“Acting is about putting on masks,” observed veteran performer and House actor Hugh Laurie. “Music is about taking them off.”
They’re not mutually exclusive, as it turns out. Kicking off with the eerie cover art of Black Sabbath’s self-titled debut, image has always had an integral part to play in heavy music, and it didn’t take long for performers to embrace the larger-than-life with the use of face decoration. From early monsters of rock KISS and Alice Cooper, to the corpsepaint-daubed, otherwise visually unremarkable exponents of Norwegian black metal, and on to Ghost’s papal disguises, Pussy Riot’s balaclavas, the twisted expression of Slipknot and now the pure anonymity of Sleep Token, it has become as synonymous with the genre as ear-splitting sound.
“Anonymity, grotesquerie and character are all relevant,” offers Isabel Ruffel, Professor of Greek Drama and Culture at The University Of Glasgow. “There’s also a ritual element – ‘ritual’ not being the same as ‘religion’ – in that performance itself is a kind of ritual. In tragedy, for instance, a relatively bland mask can make it easier to associate oneself with the performance. In comedy, though, the effect is more immediately alienating, more confrontationally engaged, more in-your-face. Looking at the application of masks and costume in heavy music, I see elements of both.”
Sleep Token, then, are at the cutting-edge of an ancient tradition. To understand where they stand, we should know how far the story goes. First used in performance in the theatres of Greek and Roman antiquity – the largest Hellenistic venues could accommodate up to 30,000 spectators – their invention actually pre-dates traditional drama and dance. Face decoration, in fact, is at least as old as music itself, and has played a part of storytelling since language development began.
Where did it all start? The (possibly apocryphal) African mother who painted a hideous face on her water gourd to scare children off from following her to the river? Stone Age hunters like the Tungusic shamans of Siberia, or The Sorcerer of the Trois Frères cave in Ariège, France, who wore false faces for stalking prey and, later, to placate the spirits of slain animals? The Seneca people of the Iroquois nation of New York who used massive corn masks in harvest rituals? The Dukduk society of ‘terrorists’ who punished marauders on the island of New Britain in Papua New Guinea?

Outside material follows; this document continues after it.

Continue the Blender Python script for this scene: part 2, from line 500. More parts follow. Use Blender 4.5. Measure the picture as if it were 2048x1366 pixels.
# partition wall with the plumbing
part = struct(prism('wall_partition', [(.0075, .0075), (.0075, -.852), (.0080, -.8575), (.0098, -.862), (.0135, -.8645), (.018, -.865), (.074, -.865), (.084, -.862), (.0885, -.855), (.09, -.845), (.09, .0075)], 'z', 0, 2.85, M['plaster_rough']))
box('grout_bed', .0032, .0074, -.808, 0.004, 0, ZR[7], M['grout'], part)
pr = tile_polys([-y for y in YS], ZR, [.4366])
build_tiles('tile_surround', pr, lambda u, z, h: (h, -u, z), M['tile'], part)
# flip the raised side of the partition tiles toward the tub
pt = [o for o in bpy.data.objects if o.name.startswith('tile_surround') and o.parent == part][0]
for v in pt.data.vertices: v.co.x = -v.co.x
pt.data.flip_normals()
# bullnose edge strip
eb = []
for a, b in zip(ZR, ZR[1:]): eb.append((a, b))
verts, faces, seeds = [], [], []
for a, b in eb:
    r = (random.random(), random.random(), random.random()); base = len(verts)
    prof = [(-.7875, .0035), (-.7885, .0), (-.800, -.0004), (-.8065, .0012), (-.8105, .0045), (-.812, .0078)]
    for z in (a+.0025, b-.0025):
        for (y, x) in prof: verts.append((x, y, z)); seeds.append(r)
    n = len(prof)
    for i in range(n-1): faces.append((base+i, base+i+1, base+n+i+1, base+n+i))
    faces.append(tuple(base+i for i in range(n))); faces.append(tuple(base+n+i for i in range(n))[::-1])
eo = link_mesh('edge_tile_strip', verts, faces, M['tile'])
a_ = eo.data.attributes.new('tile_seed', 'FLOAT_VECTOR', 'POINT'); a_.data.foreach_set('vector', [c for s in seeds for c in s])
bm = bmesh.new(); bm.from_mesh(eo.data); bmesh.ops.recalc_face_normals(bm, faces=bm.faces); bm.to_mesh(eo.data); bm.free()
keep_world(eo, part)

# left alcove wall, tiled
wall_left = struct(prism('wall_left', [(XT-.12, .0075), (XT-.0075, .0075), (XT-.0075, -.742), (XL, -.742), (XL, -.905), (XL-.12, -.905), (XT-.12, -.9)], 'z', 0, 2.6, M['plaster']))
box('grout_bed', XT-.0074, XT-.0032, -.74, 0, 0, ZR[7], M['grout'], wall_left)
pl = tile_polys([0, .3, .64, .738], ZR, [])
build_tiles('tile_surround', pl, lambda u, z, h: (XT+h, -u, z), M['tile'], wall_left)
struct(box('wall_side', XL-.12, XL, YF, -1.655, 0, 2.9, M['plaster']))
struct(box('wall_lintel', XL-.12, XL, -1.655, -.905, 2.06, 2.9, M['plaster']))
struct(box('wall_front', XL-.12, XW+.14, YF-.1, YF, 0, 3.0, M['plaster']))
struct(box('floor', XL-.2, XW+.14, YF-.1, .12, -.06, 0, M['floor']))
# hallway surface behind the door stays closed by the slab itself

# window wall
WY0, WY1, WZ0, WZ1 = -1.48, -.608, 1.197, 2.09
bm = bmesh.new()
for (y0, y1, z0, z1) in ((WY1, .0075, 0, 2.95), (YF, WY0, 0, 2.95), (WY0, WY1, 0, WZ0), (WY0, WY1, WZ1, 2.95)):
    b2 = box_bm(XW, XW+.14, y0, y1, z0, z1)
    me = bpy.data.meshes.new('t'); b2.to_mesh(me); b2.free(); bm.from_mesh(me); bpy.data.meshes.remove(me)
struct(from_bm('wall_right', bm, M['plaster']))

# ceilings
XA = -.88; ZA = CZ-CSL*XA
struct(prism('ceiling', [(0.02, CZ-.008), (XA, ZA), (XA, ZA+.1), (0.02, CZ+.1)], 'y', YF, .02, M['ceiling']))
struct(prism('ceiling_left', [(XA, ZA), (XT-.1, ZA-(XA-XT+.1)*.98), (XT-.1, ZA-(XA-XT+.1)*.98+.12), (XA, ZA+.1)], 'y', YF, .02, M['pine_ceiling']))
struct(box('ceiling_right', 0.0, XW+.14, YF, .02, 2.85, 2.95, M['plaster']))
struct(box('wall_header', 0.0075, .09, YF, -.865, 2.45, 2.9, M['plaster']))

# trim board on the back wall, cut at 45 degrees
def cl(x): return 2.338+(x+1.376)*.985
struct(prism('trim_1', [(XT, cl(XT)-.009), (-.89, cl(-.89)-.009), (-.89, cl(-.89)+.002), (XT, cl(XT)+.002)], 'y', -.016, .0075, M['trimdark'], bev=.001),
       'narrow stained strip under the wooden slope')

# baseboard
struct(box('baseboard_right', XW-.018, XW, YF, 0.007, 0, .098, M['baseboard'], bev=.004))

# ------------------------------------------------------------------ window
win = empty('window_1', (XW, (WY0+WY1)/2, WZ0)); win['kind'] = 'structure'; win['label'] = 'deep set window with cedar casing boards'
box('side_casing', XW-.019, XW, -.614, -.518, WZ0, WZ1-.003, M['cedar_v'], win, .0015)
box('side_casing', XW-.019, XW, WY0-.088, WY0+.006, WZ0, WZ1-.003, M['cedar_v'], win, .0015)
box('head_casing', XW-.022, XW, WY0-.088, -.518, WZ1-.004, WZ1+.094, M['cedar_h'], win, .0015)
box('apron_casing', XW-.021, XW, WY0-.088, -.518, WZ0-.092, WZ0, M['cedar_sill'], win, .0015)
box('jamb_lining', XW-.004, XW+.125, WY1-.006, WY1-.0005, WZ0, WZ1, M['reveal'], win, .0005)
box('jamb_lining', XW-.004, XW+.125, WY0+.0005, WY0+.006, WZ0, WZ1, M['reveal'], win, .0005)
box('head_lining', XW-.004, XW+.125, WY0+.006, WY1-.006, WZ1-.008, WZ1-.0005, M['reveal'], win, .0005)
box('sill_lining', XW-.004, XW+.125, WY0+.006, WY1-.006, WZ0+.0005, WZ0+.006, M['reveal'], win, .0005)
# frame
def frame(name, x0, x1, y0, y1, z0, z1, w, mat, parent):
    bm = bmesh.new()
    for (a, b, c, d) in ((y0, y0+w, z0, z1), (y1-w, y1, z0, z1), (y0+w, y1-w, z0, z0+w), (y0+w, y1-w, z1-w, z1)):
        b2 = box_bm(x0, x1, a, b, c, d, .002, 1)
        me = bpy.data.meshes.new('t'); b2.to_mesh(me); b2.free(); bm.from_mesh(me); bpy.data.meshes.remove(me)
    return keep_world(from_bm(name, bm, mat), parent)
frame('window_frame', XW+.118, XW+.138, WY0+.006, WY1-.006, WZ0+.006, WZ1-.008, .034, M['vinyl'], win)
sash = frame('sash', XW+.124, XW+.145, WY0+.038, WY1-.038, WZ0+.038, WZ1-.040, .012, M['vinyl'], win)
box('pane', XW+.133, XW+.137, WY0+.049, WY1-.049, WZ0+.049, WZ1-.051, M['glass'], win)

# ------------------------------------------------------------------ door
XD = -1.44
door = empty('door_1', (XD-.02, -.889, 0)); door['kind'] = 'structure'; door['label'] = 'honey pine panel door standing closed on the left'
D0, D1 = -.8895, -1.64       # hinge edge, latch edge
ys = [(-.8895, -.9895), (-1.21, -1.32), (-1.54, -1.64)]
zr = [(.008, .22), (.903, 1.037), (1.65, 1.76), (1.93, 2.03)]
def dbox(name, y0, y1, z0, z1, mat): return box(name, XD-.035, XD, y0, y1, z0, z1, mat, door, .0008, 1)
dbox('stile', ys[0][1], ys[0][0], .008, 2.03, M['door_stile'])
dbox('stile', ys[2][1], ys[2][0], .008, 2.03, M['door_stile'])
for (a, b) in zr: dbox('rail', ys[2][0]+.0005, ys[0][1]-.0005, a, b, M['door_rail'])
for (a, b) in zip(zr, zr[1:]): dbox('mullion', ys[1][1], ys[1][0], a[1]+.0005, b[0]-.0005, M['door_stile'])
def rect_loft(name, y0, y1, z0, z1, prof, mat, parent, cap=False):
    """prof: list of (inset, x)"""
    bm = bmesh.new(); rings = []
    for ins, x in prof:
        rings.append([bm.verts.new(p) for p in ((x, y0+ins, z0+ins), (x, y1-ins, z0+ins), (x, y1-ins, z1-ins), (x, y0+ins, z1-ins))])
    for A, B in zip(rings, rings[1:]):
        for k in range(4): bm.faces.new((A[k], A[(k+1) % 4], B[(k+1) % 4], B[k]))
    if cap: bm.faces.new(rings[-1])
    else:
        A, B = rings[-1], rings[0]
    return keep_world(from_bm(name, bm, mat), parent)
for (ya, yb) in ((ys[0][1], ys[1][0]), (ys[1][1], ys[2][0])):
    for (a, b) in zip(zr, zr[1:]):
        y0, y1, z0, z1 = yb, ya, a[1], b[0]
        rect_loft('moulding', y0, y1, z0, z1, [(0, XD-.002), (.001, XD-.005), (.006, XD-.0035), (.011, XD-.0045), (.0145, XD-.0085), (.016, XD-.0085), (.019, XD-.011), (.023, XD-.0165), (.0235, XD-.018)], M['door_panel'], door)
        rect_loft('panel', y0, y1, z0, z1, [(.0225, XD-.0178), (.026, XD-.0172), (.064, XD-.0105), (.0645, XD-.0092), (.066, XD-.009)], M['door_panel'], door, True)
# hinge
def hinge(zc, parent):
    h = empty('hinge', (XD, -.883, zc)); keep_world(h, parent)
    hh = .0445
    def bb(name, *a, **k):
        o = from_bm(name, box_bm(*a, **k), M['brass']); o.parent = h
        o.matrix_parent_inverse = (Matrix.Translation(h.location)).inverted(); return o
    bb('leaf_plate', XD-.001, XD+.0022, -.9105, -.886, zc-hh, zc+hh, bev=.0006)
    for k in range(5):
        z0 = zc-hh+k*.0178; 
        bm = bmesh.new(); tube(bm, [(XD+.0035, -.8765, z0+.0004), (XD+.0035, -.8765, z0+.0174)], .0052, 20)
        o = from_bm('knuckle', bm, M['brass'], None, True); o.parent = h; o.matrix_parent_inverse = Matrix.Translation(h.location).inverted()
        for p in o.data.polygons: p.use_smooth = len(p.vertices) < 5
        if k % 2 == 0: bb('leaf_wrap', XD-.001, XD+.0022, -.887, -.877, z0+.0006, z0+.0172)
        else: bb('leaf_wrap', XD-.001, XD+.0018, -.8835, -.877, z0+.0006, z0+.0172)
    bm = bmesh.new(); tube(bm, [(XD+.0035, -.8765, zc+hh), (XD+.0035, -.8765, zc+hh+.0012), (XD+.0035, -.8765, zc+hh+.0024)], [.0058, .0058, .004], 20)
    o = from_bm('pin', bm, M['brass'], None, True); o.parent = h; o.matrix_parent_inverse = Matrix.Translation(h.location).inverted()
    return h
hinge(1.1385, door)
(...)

Impossible as the question is to answer, it clarifies that, since the beginning, masks weren’t for any one purpose. Ritualistic use is the sexiest: donning the visage of a hero or god to invoke their power, like the intimidatingly phallic Tengu of Shinto Japan, or the helmets used by the Pende people of the Congo for initiations into adulthood.
As alluded, ritual overlaps with theatre, where the faces of tragedy and comedy are emblematic, but usage is wildly varied from the ornateness of the ballet de cour to bold modernist interpretations in The Lion King or Cirque du Soleil.